* _Given material_:
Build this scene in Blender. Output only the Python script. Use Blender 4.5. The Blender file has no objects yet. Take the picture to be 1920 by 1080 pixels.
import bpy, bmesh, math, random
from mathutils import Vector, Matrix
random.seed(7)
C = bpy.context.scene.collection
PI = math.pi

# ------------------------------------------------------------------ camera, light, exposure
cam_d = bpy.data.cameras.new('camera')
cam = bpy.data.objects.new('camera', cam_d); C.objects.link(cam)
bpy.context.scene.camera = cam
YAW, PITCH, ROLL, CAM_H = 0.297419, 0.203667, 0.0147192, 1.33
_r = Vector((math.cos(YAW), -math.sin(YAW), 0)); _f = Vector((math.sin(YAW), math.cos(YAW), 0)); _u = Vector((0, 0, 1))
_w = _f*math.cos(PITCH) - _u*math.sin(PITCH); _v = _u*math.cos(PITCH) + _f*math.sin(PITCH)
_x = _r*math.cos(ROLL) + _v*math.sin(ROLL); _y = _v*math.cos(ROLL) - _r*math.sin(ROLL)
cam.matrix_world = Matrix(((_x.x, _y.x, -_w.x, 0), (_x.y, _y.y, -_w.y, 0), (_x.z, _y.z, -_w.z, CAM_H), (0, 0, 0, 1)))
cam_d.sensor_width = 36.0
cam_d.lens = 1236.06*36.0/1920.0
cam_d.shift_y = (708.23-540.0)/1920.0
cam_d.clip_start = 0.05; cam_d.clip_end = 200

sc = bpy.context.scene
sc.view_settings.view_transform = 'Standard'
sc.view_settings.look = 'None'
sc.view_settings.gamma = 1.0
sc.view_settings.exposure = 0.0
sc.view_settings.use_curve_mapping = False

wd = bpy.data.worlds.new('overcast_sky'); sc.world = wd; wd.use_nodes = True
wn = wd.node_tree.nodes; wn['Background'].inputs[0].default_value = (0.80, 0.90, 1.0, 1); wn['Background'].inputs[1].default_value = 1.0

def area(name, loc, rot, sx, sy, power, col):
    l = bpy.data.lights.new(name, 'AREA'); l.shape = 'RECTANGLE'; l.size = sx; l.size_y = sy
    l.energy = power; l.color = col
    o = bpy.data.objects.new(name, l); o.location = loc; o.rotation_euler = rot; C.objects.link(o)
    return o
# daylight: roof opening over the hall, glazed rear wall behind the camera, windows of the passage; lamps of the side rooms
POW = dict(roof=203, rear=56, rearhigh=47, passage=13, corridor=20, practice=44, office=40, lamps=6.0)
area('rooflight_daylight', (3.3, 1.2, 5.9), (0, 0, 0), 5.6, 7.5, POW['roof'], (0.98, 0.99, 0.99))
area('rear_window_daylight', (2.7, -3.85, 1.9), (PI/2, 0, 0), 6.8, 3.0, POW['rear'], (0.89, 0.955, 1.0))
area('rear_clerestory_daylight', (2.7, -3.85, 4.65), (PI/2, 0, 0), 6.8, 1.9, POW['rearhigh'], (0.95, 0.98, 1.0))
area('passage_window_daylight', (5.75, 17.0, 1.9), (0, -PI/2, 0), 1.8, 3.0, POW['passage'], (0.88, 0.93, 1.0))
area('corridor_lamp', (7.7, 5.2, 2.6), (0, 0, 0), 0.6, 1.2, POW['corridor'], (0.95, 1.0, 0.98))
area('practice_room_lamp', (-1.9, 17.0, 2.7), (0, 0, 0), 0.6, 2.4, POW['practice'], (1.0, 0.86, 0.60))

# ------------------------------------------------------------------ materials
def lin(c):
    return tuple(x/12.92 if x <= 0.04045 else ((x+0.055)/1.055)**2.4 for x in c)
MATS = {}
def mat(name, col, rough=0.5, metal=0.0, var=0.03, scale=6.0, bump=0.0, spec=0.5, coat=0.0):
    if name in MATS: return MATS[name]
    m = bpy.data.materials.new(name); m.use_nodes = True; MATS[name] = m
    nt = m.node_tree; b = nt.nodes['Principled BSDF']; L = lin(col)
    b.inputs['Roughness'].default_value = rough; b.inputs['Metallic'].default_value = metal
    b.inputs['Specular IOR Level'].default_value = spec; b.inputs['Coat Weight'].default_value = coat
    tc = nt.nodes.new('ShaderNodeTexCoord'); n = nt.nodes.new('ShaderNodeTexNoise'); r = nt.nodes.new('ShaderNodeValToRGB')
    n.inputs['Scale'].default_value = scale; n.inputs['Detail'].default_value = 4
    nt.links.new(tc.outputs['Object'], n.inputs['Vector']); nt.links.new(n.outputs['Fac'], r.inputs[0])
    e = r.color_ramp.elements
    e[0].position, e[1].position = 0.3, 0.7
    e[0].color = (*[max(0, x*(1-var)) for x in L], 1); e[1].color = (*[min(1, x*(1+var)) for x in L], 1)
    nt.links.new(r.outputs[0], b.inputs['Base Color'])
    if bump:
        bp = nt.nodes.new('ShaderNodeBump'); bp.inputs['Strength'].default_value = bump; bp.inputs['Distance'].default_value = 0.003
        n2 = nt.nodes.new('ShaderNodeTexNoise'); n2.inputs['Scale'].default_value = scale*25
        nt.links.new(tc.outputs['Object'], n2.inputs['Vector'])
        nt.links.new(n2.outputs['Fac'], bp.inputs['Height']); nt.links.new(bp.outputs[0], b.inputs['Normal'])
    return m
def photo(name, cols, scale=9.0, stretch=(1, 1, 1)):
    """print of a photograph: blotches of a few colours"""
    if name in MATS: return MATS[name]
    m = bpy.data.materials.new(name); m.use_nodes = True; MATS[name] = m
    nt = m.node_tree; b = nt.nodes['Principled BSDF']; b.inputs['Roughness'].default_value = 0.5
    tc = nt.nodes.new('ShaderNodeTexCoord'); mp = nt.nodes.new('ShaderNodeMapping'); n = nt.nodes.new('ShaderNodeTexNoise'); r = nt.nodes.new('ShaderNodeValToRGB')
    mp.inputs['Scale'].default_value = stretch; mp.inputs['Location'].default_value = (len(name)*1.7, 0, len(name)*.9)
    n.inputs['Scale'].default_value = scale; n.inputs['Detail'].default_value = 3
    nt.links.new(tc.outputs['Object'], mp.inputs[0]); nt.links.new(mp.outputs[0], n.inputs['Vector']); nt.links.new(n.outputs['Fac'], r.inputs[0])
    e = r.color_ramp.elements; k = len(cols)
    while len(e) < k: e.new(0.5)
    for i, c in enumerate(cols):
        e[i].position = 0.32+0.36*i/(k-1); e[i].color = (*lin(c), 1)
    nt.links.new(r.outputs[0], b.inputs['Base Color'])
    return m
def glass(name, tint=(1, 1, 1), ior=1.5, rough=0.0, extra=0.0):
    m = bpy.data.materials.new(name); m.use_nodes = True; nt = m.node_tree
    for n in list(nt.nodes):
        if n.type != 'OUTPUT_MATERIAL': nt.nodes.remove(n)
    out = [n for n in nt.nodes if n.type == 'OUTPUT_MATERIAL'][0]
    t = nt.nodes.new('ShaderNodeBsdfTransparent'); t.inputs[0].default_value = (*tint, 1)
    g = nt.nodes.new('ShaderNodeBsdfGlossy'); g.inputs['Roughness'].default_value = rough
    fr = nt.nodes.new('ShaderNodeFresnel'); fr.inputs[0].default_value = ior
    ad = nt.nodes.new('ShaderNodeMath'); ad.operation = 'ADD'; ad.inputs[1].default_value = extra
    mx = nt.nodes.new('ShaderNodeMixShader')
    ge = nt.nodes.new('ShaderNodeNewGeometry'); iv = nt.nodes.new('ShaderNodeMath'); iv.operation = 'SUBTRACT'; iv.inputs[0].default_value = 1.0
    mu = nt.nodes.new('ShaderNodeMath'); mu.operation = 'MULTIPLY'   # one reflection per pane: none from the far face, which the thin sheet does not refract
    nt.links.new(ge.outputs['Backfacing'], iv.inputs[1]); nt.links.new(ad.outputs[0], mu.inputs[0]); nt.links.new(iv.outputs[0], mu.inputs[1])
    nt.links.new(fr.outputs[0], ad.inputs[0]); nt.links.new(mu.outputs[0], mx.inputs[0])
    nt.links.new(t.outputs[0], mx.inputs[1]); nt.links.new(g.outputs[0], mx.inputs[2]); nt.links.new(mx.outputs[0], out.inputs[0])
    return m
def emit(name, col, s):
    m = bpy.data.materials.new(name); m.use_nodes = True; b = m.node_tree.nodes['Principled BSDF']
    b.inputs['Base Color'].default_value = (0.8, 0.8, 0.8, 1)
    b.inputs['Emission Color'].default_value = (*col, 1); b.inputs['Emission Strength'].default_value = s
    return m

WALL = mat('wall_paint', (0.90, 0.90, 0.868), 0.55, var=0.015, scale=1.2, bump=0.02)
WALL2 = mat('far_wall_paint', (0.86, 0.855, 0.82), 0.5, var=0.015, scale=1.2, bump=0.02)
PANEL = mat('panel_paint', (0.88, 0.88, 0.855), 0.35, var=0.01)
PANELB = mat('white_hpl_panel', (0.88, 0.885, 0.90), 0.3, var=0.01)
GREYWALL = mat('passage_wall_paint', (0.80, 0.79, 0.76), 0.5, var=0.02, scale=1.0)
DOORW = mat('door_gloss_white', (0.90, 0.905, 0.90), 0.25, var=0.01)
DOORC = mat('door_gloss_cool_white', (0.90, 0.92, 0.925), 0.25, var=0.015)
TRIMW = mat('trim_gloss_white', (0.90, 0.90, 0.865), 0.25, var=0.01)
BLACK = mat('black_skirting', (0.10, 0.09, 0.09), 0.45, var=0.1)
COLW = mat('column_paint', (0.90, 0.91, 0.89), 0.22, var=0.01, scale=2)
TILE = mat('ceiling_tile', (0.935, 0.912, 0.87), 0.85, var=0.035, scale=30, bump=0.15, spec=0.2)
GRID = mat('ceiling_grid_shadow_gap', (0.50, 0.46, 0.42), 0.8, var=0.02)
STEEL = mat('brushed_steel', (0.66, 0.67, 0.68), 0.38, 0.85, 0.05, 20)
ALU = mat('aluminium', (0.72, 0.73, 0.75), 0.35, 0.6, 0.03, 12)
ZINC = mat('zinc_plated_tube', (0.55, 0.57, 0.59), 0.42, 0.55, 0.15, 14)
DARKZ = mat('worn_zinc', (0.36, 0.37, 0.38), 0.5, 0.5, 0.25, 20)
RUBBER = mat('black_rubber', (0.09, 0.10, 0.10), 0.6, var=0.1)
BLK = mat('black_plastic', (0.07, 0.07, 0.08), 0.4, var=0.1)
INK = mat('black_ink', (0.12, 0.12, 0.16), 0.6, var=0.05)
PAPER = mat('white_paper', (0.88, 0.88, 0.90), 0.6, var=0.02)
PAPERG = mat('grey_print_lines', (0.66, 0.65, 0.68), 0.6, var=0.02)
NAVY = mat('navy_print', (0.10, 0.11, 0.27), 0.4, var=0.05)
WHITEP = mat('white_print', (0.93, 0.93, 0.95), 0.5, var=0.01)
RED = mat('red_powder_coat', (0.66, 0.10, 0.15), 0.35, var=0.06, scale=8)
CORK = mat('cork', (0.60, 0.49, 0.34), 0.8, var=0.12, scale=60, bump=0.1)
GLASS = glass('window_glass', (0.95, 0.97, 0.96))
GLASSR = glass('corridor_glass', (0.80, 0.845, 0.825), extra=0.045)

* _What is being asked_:
Starting at the first line of the listing, retype every line up to and including the one with "PI = math.pi".

* _The answer_:
Build this scene in Blender. Output only the Python script. Use Blender 4.5. The Blender file has no objects yet. Take the picture to be 1920 by 1080 pixels.
import bpy, bmesh, math, random
from mathutils import Vector, Matrix
random.seed(7)
C = bpy.context.scene.collection
PI = math.pi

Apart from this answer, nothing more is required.